Confused about charging your clients for reimbursable expenses?
As a small business owner or a sub-contractor, you may sometimes have out-of-pocket expenses while carrying out a job for the client. If the expense has been approved to be reclaimed by the client, it’s called a reimbursable expense, and should be added to your invoice along with the service you provided. Keep reading to learn more about reimbursable expenses and how to bill your clients for them.
What expenses are reimbursable?
Figuring out what’s a billable expense can be complicated when you’re first starting out. Too many small businesses and freelancers have made the mistake of not charging clients for expenses they’ve incurred to get the job done. This can become a costly issue, so if you find you’re spending more than you’re earning, it’s smart to check your client-related expenses. Whatever your job, it’s common practice to buy things on behalf of others and then pass on those costs later in an invoice, with or without markup. So, which expenses should every business charge their clients for? Every situation is different, but in general, you should ask yourself:
- Is this expense necessary to finish the job?
- Am I incurring this expense on behalf of my client?
- Is it reasonable to charge my client for it?
For example, we have a client who is a security expert. “Jen” consults with large retailers in the U.S. about their security processes, so the client pays for her flight, hotel, transportation, and meals. Jen lists “security consulting” on her customer’s $6000 U.S. invoice, which is separate from the $1250 U.S. reimbursable travel expenses that are itemized on the invoice, with copies of receipts included. In Jen’s case, the reimbursable expenses are in American dollars because the customer is American. The Canada Revenue Agency (CRA) considers these zero-rated for GST/HST purposes (i.e., taxed at the rate of zero per cent) and therefore, no GST/HST applies.

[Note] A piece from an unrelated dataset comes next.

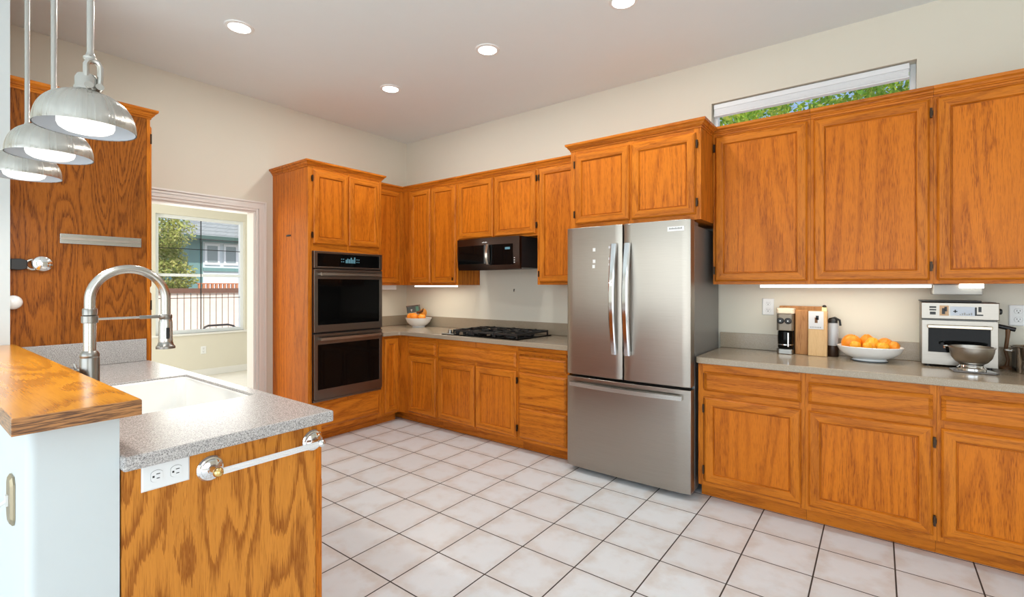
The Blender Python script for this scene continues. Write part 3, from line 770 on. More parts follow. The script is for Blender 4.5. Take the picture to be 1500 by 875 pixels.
# ------------------------------------------------------------------ microwave
mw = thing('microwave', 'black over-the-range microwave hood under the short wall cabinet', 'microwave', (1.247, 0, 1.520))
MB().box(0, .745, -.003, -.40, .012, .291, BLACKP).build('body', mw, bevel=.004)
BRZ = brushed('bronze_black_steel', (.085, .068, .058), .30, .4)
m = MB(); n = 18; R = []
for z_, o_ in ((.0, .0), (.03, .012), (.15, .020), (.29, .020)):
    R.append([(0, -.401, z_)] + [(.745 * k / n, -.415 - o_ - .022 * math.sin(PI * k / n), z_ + (.0 if z_ > .02 else -.006 * math.sin(PI * k / n))) for k in range(n + 1)] + [(.745, -.401, z_)])
m.rings(R, BRZ); dm = m.build('door', mw, smooth=40, uv=True)
def mwpatch(x0, x1, z0, z1, off, mat, nm, parent):
    m = MB(); n = 12; F = []; B = []
    for k in range(n + 1):
        x = x0 + (x1 - x0) * k / n; y = -.435 - .022 * math.sin(PI * x / .745)
        F.append((x, y - off)); B.append((x, y + .004))
    P = F + B[::-1]
    def zc(z): return z
    m.rings([[(x, y, z0) for x, y in P], [(x, y, z1) for x, y in P]], mat); return m.build(nm, parent, smooth=30)
mwpatch(.02, .40, .055, .225, .0025, BLACKG, 'window', dm)
mwpatch(.43, .68, .040, .225, .0025, BLACKG, 'control_panel', dm)
m = MB(); R = []
for k in range(13):
    t_ = k / 12; z = .045 + .185 * t_; y = -.472 - .018 * math.sin(PI * t_)
    R.append([(.400, y + .008, z), (.402, y - .006, z), (.428, y - .006, z), (.430, y + .008, z)])
m.rings(R, NICK)
m.box(.404, .426, -.455, -.475, .047, .060, NICK); m.box(.404, .426, -.455, -.475, .215, .228, NICK)
m.build('handle', dm, smooth=30)
m = MB()
for k in range(7): m.box(.335 + k * .009, .341 + k * .009, -.4545, -.4580, .245, .251 + .002 * (k % 3), WPLAS)
tag(m.build('badge', dm), 'tiny pale lettering')
m = MB()
for z in (.055, .075, .095): m.box(.692, .699, -.437, -.4455, z, z + .007, WPLAS)
m.box(.60, .65, -.4445, -.4535, .175, .195, DISP)
m.build('indicator_lights', dm)

# ------------------------------------------------------------------ cooktop
ck = thing('cooktop', 'black gas cooktop with cast iron grates on the corner counter', 'cooktop', (1.195, -.600, .9145))
CW, CD = .905, .520
m = MB(); m.box(0, CW, 0, CD, 0, .010, BLACKG); m.build('base_plate', ck, bevel=.004)
for (bx_, by_, r_) in ((.27, .13, .045), (.27, .39, .04), (.50, .26, .060), (.74, .13, .04), (.74, .39, .045)):
    m = MB(); m.lathe([(r_ * 1.25, .010), (r_ * 1.2, .016), (r_ * .9, .020), (r_ * .85, .026), (r_, .028), (r_ * .9, .034), (.004, .036)], IRON, (bx_, by_, 0), 24); m.build('burner', ck, smooth=40)
for (x0_, x1_) in ((.135, .380), (.385, .625), (.630, .880)):
    m = MB(); g = .012; zt0, zt1 = .034, .050
    m.box(x0_, x1_, .02, .02 + g, zt0, zt1, IRON); m.box(x0_, x1_, CD - .02 - g, CD - .02, zt0, zt1, IRON)
    m.box(x0_, x0_ + g, .02 + g, CD - .02 - g, zt0, zt1, IRON); m.box(x1_ - g, x1_, .02 + g, CD - .02 - g, zt0, zt1, IRON)
    xm = (x0_ + x1_) / 2
    for yy in (.13, .26, .39): m.box(x0_ + g, xm - .03, yy - .005, yy + .005, zt0, zt1 + .006, IRON); m.box(xm + .03, x1_ - g, yy - .005, yy + .005, zt0, zt1 + .006, IRON)
    m.box(xm - .005, xm + .005, .02 + g, .10, zt0, zt1 + .006, IRON); m.box(xm - .005, xm + .005, .16, .36, zt0, zt1 + .004, IRON); m.box(xm - .005, xm + .005, .42, CD - .02 - g, zt0, zt1 + .006, IRON)
    for xx in (x0_ + .006, x1_ - .006):
        for yy in (.026, CD - .026): m.box(xx - .006, xx + .006, yy - .006, yy + .006, .0095, zt0, IRON)
    m.build('grate', ck, bevel=.002)
for k in range(5):
    m = MB(); m.lathe([(.023, .010), (.023, .016), (.019, .018), (.018, .038), (.015, .042), (.003, .042)], NICKD if k == 0 else BLACKP, (.065, .055 + k * .10, 0), 20); m.build('knob', ck, smooth=35)

# ------------------------------------------------------------------ lamps
def downlight(label, x, y):
    o = thing('recessed_light', label, 'ceiling light', (x, y, CH), 0, 'recessed ceiling lights')
    m = MB(); m.lathe([(.066, -.003), (.066, -.009), (.085, -.006), (.088, -.0005)], plain('white_trim_ring', (.85, .85, .83), .4), seg=36, cap0=False, cap1=False); m.build('trim_ring', o, smooth=40)
    m = MB(); m.lathe([(.064, -.0015), (.064, -.006), (.05, -.009), (.004, -.010)], LENS, seg=36); m.build('lens', o, smooth=60)
    d = bpy.data.lights.new('downlight_lamp', 'AREA'); d.shape = 'DISK'; d.size = .12; d.energy = 9; d.color = (1, .97, .92)
    l = bpy.data.objects.new('downlight_lamp', d); COL.objects.link(l); l.parent = o; l.location = (0, 0, -.02)
downlight('round recessed ceiling light nearest the upper left hanging lamps', 1.150, -2.385)
downlight('round recessed ceiling light nearest the corner of the two walls', 1.148, -1.155)
downlight('round recessed ceiling light in front of the refrigerator cabinet', 2.251, -1.171)
downlight('round recessed ceiling light cut by the top picture edge', 3.274, -1.131)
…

It’s also important to keep track of the supplies you use for projects so that you can properly bill the client for them. Another client of ours, a video producer, creates music videos for large corporations. “John” must deliver his product on a portable hard drive to the Canadian division of an American music label. He buys bulk packs of hard drives for the wholesale price, but charges his clients for the retail price of one portable hard drive ($124 CDN + applicable sales tax). They don’t care, and he makes a bit of a margin on each of the hard drives. John also charges the shipping costs, which includes the envelope or box, packing materials, and the fee he paid to the shipping company.
In real estate, a Statement of Adjustments, as written up by a lawyer, describes all of the costs that the buyer and seller still needs to pay for, including any outstanding Realtor fees for keys, couriers, listing preparation, marketing and other expenses. For the most part, Realtor fees are usually paid by the seller, and the fee is usually subtracted from the proceeds of the sale.

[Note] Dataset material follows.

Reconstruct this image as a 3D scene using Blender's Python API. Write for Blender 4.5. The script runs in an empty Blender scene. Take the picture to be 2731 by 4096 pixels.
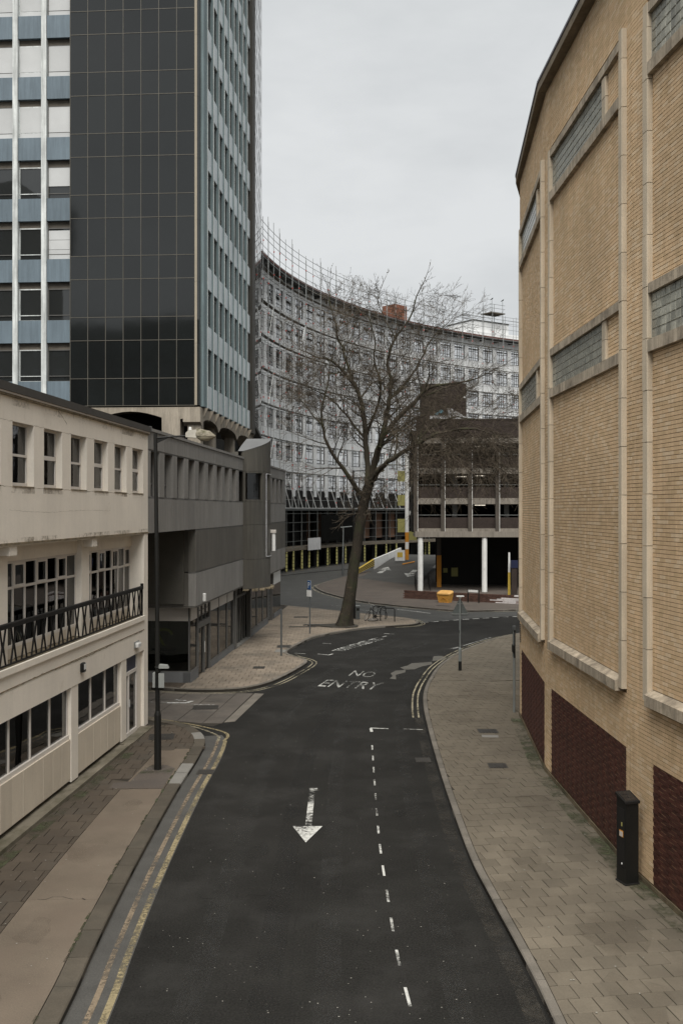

How to Properly Record and Track Expenses
Find out what the client includes as allowed reimbursable expenses, or check the contract before accepting the project. Keep a record of every receipt, just in case, including any small-time expenses you may acquire on your clients’ behalf while working on a project, which were unaccounted for at the beginning. The easiest way to automatically track your expenses—including reimbursable expenses— is to snap a picture of each receipt with your phone and upload it instantly to the cloud via a receipt app like Dext. Make sure to categorize the expense as billable, so you don’t forget to charge the client.
How to Bill Clients for Expenses
Once you’ve marked an expense as billable in your cloud accounting software, it’s a simple matter of creating the invoice and adding it. QuickBooks Online makes it easy by bringing up an ‘Add to Invoice’ (right) sidebar after you choose the client’s name so that you don’t have to search for the transaction. Once you click ‘Add’, the invoice will populate with the information from the expense.
Many clients are happy to pay for extra expenses, as long as they have agreed to the limits upfront. They won’t like being surprised, so make sure to attach an expense report, broken down line by line with details of each expense. What many people don’t realise is that reimbursable expenses are considered income and they still have to charge applicable sales tax (GST/HST) on them. You will need to create a detailed expense report in Excel or Google Sheets, and then attach them to your invoice. Itemize all your expenses and include applicable tax details.
Best Practices for Collecting Reimbursable Expenses
- Agree in advance what kinds of expenses are reimbursable
Ask your client if they have a policy regarding expenses, or have your own expense clause in your contract.
- Itemize expenses and provide evidence
Even if you only have one line item for “expenses” on your invoice, always attach an expense report with copies of the original receipts and details.
- Bill clients sooner, rather than later
Make sure to submit billable expenses along with the final balance that’s due at the end of a project. The sooner you bill your clients, the sooner you get paid. It’s also easier to answer any expense-specific questions.
As a small business owner or a self-employed person, you should always check with your accountant when setting up a system for collecting reimbursable expenses, as they know your particular situation and can give invaluable advice. Incurring expenses on your clients’ behalf is part of running a business, so remember the best practices when you do. Make sure that you agree in advance about what kinds of expenses are reimbursable, properly record the expenses for an accurate expense report, keep copies of receipts, and remember to charge your client ASAP with the applicable sales tax.